Managing Migrations Programmatically

In addition to the CLI, you can run migrations directly from your code using the OrmClient instance. This is useful for scenarios like automated deployments, programmatic setup, or embedding migration logic within your application.

The OrmClient (typically instantiated as db) provides the following methods:

• db.migrateLatest(options?: { migrationsPath?: string }): Promise<void>: Applies all pending "up" migrations.
• db.migrateDown(options?: { migrationsPath?: string }): Promise<void>: Reverts the last applied migration.

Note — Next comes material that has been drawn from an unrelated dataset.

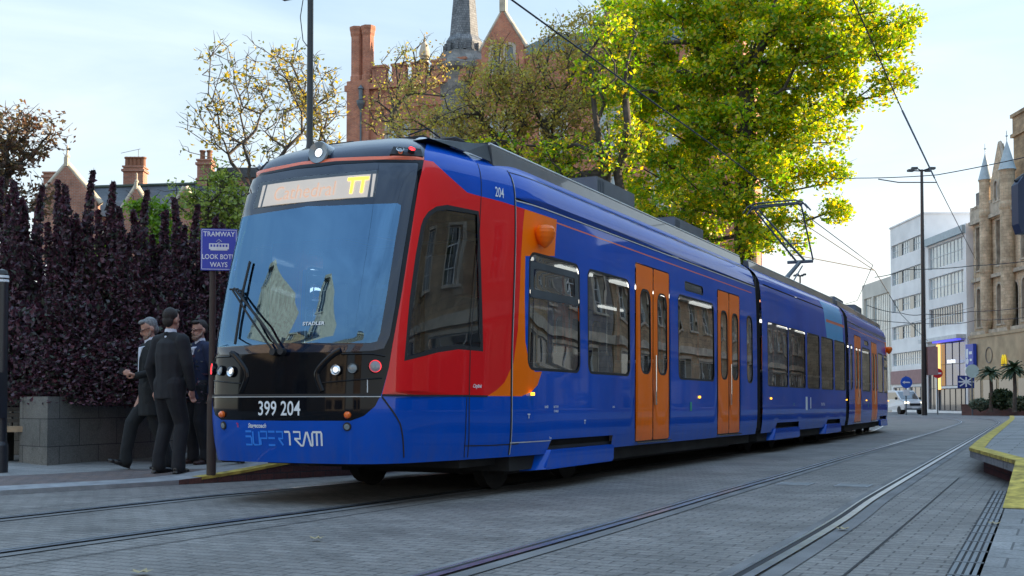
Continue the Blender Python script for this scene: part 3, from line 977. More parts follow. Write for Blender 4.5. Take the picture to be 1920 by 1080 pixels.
M['fairing'] = mat('mid_grey_fairing_paint', (.07, .08, .09), .35, var=.2, coat=.8)
def roof_gear(body, y0, y1, boxes, cab=False):
    # fairing along both roof edges
    for sd in (1, -1):
        q = MB()
        x0 = 1.08
        q.add([(sd * x0, y0, 3.09), (sd * x0, y1, 3.09), (sd * (x0 - .02), y1, 3.275), (sd * (x0 - .02), y0, 3.275), (sd * (x0 - .10), y0, 3.305), (sd * (x0 - .10), y1, 3.305), (sd * (x0 - .12), y0, 3.1), (sd * (x0 - .12), y1, 3.1)],
              [(0, 1, 2, 3), (3, 2, 5, 4), (4, 5, 7, 6), (0, 3, 4, 6), (1, 7, 5, 2)] if sd > 0 else [(3, 2, 1, 0), (4, 5, 2, 3), (6, 7, 5, 4), (6, 4, 3, 0), (2, 5, 7, 1)], 0)
        q.tube([(sd * (x0 - .04), y0, 3.295), (sd * (x0 - .04), y1, 3.295)], .014, 6, 1)
        q.build('roof_fairing', [M['fairing'], M['roofgrey']], body)
    for (ya, yb, xa, xb, z) in boxes:
        q = MB(); q.bbox((xa, ya, 3.25), (xb, yb, z)); q.bbox((xa + .03, ya + .03, z), (xb - .03, yb - .03, z + .015), 1)
        for k in range(4): q.bbox((xa - .01, ya + .05 + k * .05, 3.3), (xb + .01, ya + .07 + k * .05, z - .03))
        q.build('roof_box', [M['greybox'], M['grille']], body)
roof_gear(front, 9.5 - T0, CARL - .05, [(12.6 - T0, 13.9 - T0, -.9, .90, 3.56), (15.6 - T0, 17.0 - T0, -.8, .90, 3.52)])
# cab roof equipment: side grilles, dome, box and cables
for sd in (1, -1):
    q = MB()
    xs = [(1.05, .86, 3.20, 3.215), (1.45, .98, 3.16, 3.25), (9.48 - T0, 1.07, 3.12, 3.29)]
    for (a, b) in zip(xs, xs[1:]):
        vs = [(sd * a[1], a[0], a[2]), (sd * b[1], b[0], b[2]), (sd * (b[1] - .04), b[0], b[3]), (sd * (a[1] - .04), a[0], a[3]), (sd * (a[1] - .3), a[0], a[3] - .01), (sd * (b[1] - .3), b[0], b[3] - .01)]
        q.add(vs, [(0, 1, 2, 3), (3, 2, 5, 4)] if sd > 0 else [(3, 2, 1, 0), (4, 5, 2, 3)])
    q.build('cab_roof_grille', M['grille'], front)
q = MB()
q.lathe([(.11, 0), (.11, .03), (.085, .08), (.04, .105), (.001, .11)], (.42, 1.62, 3.27), (0, 0, 1), 20, 0)
q.build('antenna_dome', M['whitepaint'], front)
q = MB()
q.box((.60, 1.85, 3.33), (.22, .22, .10)); q.box((.60, 1.85, 3.385), (.2, .18, .02), m=1)
q.build('antenna_box', [M['rubber'], M['greybox']], front)
q = MB(); q.box((.1, 1.9, 3.40), (.5, .3, .08)); q.tube([(.60, 1.9, 3.34), (.66, 2.1, 3.34), (.75, 2.3, 3.36), (.7, 2.6, 3.36)], .018, 6)
q.tube([(.40, 1.4, 3.36), (.48, 1.6, 3.46), (.55, 1.9, 3.36)], .008, 5)
q.tube([(.8, 1.95, 3.34), (.9, 2.2, 3.40), (.86, 2.45, 3.36), (.75, 2.3, 3.35)], .015, 6)
q.build('roof_cable_tray', [M['rubber'], M['greybox']], front)
q = MB(); q.box((-.25, 1.25, 3.27), (.45, .3, .03))
q.build('roof_hatch', [M['rubber'], M['greybox']], front)
# end wall
q = MB(); q.bbox((-1.29, CARL - .02, .42), (1.29, CARL + .0, 2.9)); q.build('end_wall', M['rubber'], front)

def gangway(y0, y1, tilt=0):
    q = MB(); n = max(4, int((y1 - y0) / .07))
    for i in range(n):
        w = 1.20 + (.045 if i % 2 else 0); a = y0 + (y1 - y0) * i / n; b = y0 + (y1 - y0) * (i + 1) / n
        q.bbox((-w, a, .45), (w, b, 2.95 + (.03 if i % 2 else 0)))
    q.build('gangway_bellows', M['rubber'], tram)
G1, ML = .36, 8.02
gangway(CARL - .01, CARL + G1 + .01)

# ---- middle car
MY = CARL + G1
def sm(t): return t - T0 - MY
mz = []
mw = [(19.36, 20.95), (21.0, 22.5), (22.66, 23.92), (24.1, 25.45), (25.6, 26.95)]
for i, (a, b) in enumerate(mw):
    mz.append(('w%d' % i, rrect(sm(a) + .025, sm(b) - .025, 1.17, 2.24, .06)))
    mz.append(('gasket', rrect(sm(a), sm(b), 1.15, 2.26, .08)))
for a, b in ((19.98, 21.95), (24.68, 26.35)):
    mz.append(('hole', [(sm(a), .40), (sm(a) + .1, .52), (sm(b) - .05, .52), (sm(b), .40)]))
mz.append(('st', [(sm(24.75), 2.60), (sm(26.9), 2.60), (sm(26.9), 2.66), (sm(24.75), 2.66)]))
mz.append(('cyan', [(sm(24.75), 2.25), (sm(26.7), 2.25), (sm(26.75), 3.05), (sm(24.5), 3.05)]))
mz.append(('groove', [(.25, 2.86), (ML - .2, 2.86), (ML - .2, 2.885), (.25, 2.885)]))
mg = [(float(s), float(v)) for s in list(np.arange(0, ML, .4)) + [ML] for v in list(np.arange(.36, VMAX, .1)) + [VMAX]]
OM, ZM = cdt_zones((0, ML, .36, VMAX), mz, mg)
midb = zone_mesh('car_body', OM, [(ZM['base'], 0, 0), (ZM['gasket'], 1, 0), (ZM['cyan'], 2, 0), (ZM['st'], 3, 0), (ZM['groove'], 1, -.012)], S_mid, [M['blue'], M['rubber'], M['cyan'], M['stripe']], tram)
midb.location = (0, MY, 0)
for sd in (1, -1):
    for i in range(len(mw)):
        zone_mesh('window', OM, [(ZM['w%d' % i], 0, -.01)], S_mid, [M['sglass']], midb, 0, (sd,))
    for tt in (19.56, 27.05):
        MB().box((sd * 1.332, sm(tt), .945), (.02, .05, .03)).build('side_marker', M['em_amber'], midb)
    q = MB()
    for tt, z, h in ((22.55, .86, .26), (22.95, .87, .22)):
        q.box((sd * 1.328, sm(tt), z), (.006, .15 if h > .24 else .05, h))
    q.build('notice_sticker', M['notice'] if 'notice' in M else M['white'], midb)
    for i, (a, b) in enumerate(((24.1, .75),)):
        text_on('small_lettering', 'TRAM-TRAIN', .09, sm(24.2), .84, S_mid, M['white'], midb, .8, 0, .005, side=sd)
        text_on('small_lettering', 'WC', .08, sm(21.4), .84, S_mid, M['green_sticker'], midb, .8, 0, .005, side=sd)
interior(midb, 0.02, ML - .02, False)
under(midb, .1, ML - .1)
bogie(midb, sm(21.0)); bogie(midb, sm(25.5))
hung_panel(midb, sm(19.8), sm(21.9), .42, .23); hung_panel(midb, sm(24.5), sm(26.3), .42, .23)
q = MB(); q.bbox((-1.2, sm(19.9), .38), (1.2, sm(26.5), .62)); q.build('bogie_recess', M['dark'], midb)
roof_gear(midb, .15, ML - .1, [(3.3, 3.9, -.8, .5, 3.52), (5.2, 6.6, -.7, .7, 3.42)])
q = MB(); q.bbox((-1.28, 0, .42), (1.28, .02, 2.9)); q.build('end_wall', M['rubber'], midb)
q = MB(); q.bbox((-1.28, ML - .02, .42), (1.28, ML, 2.9)); q.build('end_wall', M['rubber'], midb)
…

The optional migrationsPath parameter allows you to specify the directory where your migration files are stored. If omitted, it defaults to ./spanner-orm-migrations.

Example:

import { OrmClient, PgliteAdapter } from "spanner-orm";
import { PGlite } from "@electric-sql/pglite";

async function runProgrammaticMigrations() {
  // 1. Initialize your adapter and OrmClient
  const pglite = new PGlite(); // Or your preferred adapter (PostgresAdapter, SpannerAdapter)
  const adapter = new PgliteAdapter(pglite);
  await adapter.connect(); // Ensure the adapter is connected

  const db = new OrmClient(adapter, "postgres"); // Or "spanner"

  try {
    // 2. Apply all pending migrations
    console.log("Applying latest migrations programmatically...");
    await db.migrateLatest(); // Uses default migrations path "./spanner-orm-migrations"
    // Or specify a custom path:
    // await db.migrateLatest({ migrationsPath: "./my-custom-migrations-folder" });
    console.log("Latest migrations applied.");

    // 3. Optionally, revert the last migration
    // console.log("Reverting last migration programmatically...");
    // await db.migrateDown();
    // console.log("Last migration reverted.");
  } catch (error) {
    console.error("Error during programmatic migration:", error);
  } finally {
    await adapter.disconnect();
  }
}

// runProgrammaticMigrations().catch(console.error);

This approach gives you fine-grained control over when and how migrations are executed within your application's lifecycle.